OBJECTIVE ▸ Exactly the lines from the first line of the records to the line holding "R = math.radians" should be duplicated, and nothing more; pictures stay out.

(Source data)
☆ ☆ ☆ ☆ ☆
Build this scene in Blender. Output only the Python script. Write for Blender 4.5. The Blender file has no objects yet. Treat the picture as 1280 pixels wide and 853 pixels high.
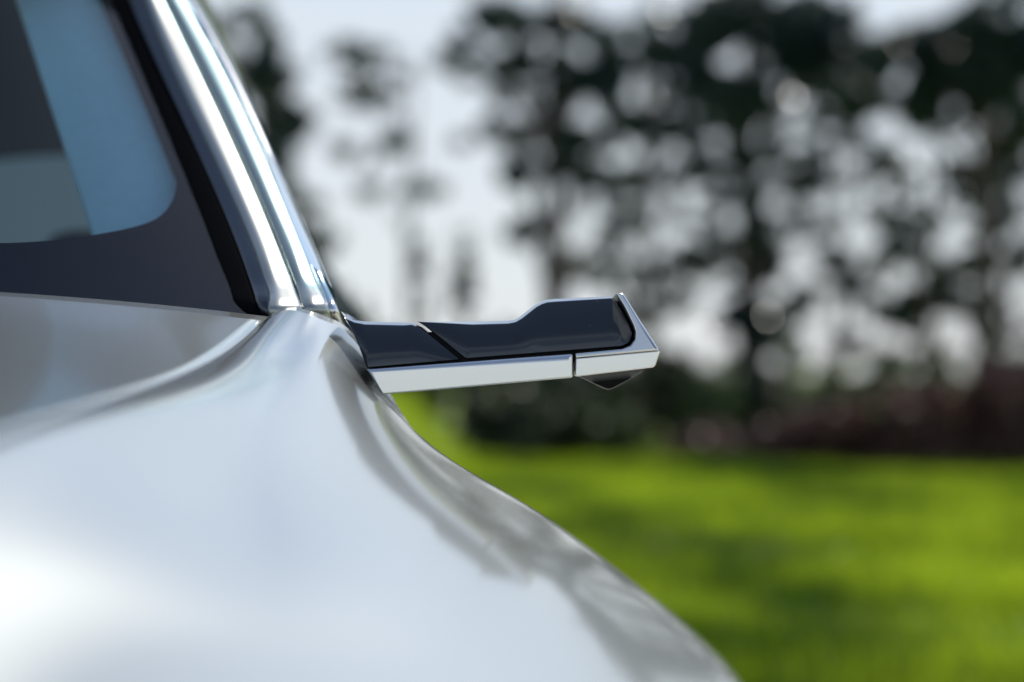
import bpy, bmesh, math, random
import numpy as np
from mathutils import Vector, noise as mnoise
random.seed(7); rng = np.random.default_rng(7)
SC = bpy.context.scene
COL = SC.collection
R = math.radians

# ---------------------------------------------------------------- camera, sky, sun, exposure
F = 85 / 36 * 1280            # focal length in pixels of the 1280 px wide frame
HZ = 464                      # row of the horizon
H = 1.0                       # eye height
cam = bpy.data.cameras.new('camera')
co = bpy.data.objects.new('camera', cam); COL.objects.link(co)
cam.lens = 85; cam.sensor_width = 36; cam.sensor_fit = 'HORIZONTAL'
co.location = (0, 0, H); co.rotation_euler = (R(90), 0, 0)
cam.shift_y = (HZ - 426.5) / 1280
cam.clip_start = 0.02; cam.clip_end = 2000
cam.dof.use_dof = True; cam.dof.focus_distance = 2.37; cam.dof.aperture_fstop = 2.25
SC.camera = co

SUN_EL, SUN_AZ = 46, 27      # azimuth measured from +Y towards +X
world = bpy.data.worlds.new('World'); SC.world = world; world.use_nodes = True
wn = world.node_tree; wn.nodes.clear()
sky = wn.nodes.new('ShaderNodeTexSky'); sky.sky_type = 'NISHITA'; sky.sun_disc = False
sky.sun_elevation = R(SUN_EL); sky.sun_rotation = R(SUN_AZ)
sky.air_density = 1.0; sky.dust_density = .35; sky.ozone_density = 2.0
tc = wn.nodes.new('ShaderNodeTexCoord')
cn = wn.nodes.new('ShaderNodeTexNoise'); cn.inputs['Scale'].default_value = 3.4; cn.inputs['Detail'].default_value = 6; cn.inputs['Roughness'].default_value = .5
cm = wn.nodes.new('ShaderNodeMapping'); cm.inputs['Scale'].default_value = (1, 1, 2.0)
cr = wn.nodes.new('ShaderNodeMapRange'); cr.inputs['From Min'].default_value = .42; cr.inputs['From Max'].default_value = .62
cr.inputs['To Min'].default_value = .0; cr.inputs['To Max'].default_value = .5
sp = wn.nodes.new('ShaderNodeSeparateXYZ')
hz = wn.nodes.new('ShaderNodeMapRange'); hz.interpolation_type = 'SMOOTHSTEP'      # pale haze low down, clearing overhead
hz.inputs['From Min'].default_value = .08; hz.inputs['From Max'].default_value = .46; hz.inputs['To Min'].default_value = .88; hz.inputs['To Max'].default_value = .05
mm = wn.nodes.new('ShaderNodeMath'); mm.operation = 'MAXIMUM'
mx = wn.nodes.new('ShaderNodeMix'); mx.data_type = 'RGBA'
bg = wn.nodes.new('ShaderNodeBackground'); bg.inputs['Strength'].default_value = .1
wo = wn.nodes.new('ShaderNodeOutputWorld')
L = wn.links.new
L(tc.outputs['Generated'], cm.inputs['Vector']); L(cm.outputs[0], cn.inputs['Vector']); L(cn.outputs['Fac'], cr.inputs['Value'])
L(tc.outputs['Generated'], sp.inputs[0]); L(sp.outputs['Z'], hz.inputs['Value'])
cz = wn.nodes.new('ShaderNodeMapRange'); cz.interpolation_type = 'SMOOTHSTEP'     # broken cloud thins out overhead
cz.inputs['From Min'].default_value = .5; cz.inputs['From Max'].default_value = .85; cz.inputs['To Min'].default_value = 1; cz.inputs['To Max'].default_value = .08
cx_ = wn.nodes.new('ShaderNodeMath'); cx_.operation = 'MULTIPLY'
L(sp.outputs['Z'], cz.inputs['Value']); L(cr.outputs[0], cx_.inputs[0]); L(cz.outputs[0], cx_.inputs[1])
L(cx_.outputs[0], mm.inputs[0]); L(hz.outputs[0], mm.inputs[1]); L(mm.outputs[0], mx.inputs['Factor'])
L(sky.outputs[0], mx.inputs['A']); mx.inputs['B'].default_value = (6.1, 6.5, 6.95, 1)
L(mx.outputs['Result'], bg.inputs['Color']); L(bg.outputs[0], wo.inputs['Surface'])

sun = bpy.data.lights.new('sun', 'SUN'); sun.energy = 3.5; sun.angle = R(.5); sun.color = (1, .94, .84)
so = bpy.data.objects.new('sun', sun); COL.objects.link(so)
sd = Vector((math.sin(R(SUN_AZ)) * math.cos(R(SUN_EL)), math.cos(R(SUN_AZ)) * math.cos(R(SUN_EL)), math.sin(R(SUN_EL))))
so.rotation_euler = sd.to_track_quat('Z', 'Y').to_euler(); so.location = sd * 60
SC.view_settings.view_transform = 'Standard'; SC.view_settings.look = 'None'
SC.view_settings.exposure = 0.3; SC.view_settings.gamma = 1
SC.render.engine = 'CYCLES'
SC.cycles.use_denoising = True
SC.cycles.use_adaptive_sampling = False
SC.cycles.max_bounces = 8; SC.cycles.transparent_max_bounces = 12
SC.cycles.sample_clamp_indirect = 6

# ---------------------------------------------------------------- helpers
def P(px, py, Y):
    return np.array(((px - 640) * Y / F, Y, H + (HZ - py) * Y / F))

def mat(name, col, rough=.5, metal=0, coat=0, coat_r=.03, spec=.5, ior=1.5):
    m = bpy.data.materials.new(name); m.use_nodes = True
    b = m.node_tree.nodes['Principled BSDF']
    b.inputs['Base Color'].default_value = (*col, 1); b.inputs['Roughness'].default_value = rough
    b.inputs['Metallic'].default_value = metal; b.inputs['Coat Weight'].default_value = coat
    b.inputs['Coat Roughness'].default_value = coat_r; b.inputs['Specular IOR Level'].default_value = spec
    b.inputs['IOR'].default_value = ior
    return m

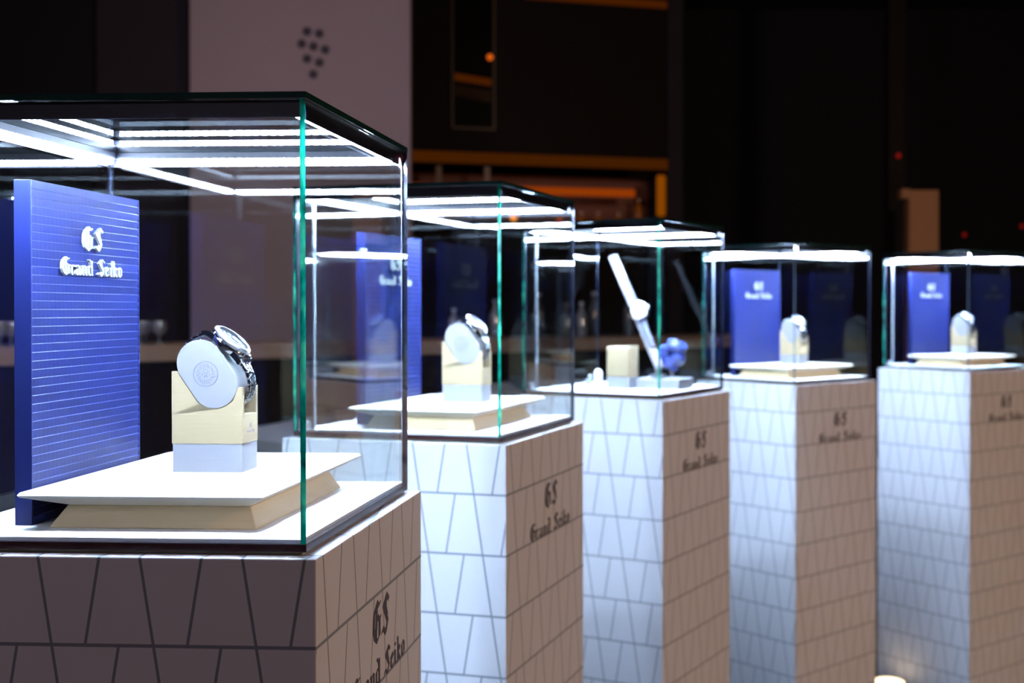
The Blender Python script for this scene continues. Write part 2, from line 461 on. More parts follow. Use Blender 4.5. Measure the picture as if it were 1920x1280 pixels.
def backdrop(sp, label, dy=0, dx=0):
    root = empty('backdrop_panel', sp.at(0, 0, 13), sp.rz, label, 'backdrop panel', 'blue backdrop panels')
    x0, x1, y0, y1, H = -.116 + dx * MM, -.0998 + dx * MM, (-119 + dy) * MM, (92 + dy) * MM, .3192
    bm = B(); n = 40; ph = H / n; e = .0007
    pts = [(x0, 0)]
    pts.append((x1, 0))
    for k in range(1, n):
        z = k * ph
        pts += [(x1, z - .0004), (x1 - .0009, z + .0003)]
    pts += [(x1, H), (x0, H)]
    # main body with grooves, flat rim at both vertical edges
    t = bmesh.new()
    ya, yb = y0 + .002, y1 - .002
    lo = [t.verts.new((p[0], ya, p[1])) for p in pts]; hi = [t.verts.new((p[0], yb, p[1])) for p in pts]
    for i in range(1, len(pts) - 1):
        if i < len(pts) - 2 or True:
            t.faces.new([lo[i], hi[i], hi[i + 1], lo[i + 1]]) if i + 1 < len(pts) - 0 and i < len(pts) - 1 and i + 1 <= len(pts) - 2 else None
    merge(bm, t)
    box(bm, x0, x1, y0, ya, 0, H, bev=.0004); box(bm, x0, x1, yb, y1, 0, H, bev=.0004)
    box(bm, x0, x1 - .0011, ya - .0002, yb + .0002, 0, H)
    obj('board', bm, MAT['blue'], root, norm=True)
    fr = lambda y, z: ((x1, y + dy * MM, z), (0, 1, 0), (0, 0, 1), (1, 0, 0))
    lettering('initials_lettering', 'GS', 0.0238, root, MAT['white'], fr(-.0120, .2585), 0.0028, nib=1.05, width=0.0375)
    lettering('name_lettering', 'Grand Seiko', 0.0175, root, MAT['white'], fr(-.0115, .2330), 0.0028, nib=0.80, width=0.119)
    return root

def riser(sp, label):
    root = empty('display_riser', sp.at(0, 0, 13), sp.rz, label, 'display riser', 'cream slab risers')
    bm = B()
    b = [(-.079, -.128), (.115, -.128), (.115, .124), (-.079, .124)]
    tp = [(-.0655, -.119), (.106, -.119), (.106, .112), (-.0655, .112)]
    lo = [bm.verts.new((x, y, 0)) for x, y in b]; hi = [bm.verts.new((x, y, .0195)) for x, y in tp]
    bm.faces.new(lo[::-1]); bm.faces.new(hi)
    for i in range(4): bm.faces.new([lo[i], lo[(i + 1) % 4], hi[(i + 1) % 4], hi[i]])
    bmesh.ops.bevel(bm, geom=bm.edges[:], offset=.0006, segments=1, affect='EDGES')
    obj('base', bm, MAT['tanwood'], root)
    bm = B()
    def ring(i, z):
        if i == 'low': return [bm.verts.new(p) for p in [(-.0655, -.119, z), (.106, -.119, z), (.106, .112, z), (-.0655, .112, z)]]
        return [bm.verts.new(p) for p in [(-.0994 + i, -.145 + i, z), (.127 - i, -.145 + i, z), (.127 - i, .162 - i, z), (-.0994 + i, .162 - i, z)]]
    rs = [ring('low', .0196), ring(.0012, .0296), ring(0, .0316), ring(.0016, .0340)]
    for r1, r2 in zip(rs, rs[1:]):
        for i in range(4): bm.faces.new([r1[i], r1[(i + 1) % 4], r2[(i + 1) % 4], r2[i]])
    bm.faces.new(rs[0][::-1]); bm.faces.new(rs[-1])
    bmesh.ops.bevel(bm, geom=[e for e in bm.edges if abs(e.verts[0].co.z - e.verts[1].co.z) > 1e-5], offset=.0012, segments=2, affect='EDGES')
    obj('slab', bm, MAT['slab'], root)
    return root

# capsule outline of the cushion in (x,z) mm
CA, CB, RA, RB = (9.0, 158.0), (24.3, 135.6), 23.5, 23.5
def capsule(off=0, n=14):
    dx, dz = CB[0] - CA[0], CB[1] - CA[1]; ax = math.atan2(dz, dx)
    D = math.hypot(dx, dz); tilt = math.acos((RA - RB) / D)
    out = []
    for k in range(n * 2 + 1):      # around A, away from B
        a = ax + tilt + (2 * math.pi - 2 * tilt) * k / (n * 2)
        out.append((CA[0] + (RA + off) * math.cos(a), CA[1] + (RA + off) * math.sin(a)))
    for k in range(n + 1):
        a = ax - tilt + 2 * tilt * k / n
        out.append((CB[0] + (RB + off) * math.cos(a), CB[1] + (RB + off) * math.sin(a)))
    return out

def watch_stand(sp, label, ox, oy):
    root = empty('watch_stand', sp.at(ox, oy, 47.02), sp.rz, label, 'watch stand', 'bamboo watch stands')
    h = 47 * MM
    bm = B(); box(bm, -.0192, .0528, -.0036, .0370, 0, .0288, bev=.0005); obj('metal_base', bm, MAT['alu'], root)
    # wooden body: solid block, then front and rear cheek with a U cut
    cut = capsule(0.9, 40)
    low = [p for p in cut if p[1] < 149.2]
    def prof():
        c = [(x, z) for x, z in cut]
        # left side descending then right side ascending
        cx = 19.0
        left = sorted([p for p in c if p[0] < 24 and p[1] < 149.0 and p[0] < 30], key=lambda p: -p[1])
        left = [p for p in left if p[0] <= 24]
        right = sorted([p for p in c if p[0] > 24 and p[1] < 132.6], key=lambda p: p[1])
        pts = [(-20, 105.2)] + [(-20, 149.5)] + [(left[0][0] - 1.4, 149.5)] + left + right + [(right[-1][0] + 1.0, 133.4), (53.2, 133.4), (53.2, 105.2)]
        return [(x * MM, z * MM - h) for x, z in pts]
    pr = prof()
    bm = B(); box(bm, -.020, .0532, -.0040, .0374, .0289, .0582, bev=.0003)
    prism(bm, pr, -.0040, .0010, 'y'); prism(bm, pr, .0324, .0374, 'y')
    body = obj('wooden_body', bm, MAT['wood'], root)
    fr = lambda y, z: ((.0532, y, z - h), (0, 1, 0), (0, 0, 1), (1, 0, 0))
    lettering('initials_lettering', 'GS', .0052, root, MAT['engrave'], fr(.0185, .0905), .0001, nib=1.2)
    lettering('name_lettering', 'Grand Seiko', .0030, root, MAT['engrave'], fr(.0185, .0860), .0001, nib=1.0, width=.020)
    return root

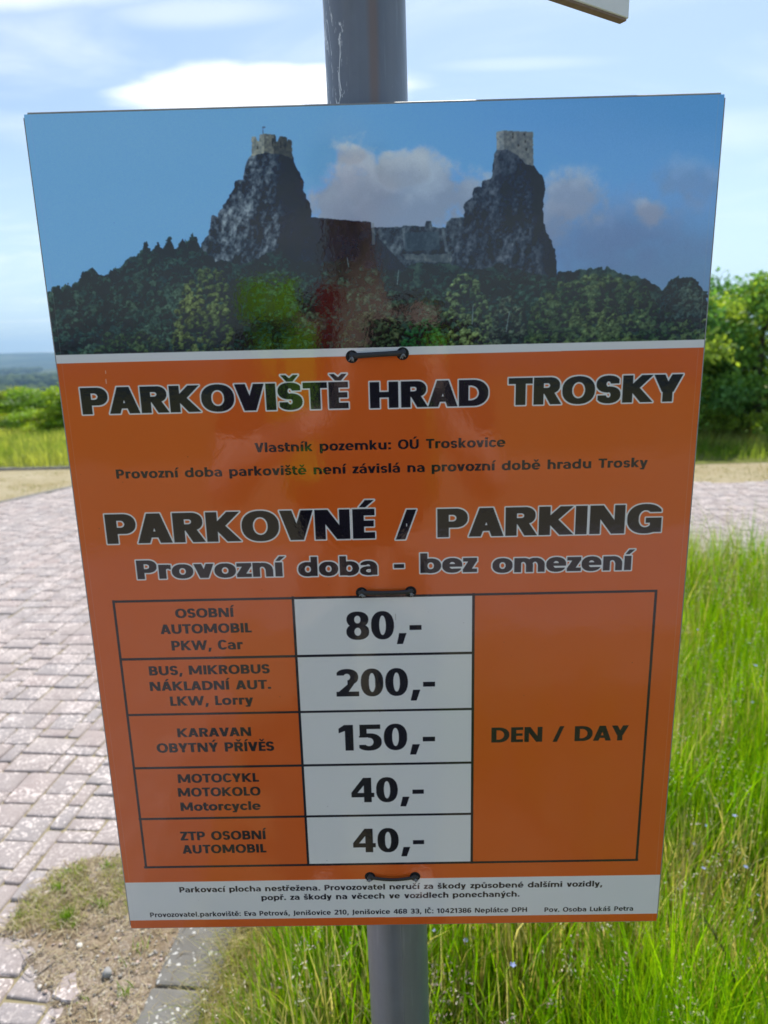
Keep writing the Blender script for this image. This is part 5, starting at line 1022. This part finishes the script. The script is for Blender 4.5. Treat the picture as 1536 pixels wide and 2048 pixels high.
☆ ☆ ☆ ☆ ☆
WRITTEN ANSWER ▸
Build this scene in Blender. Output only the Python script. Write for Blender 4.5. The Blender file has no objects yet. Treat the picture as 1280 pixels wide and 853 pixels high.
import bpy, bmesh, math, random
import numpy as np
from mathutils import Vector, noise as mnoise
random.seed(7); rng = np.random.default_rng(7)
SC = bpy.context.scene
COL = SC.collection
R = math.radians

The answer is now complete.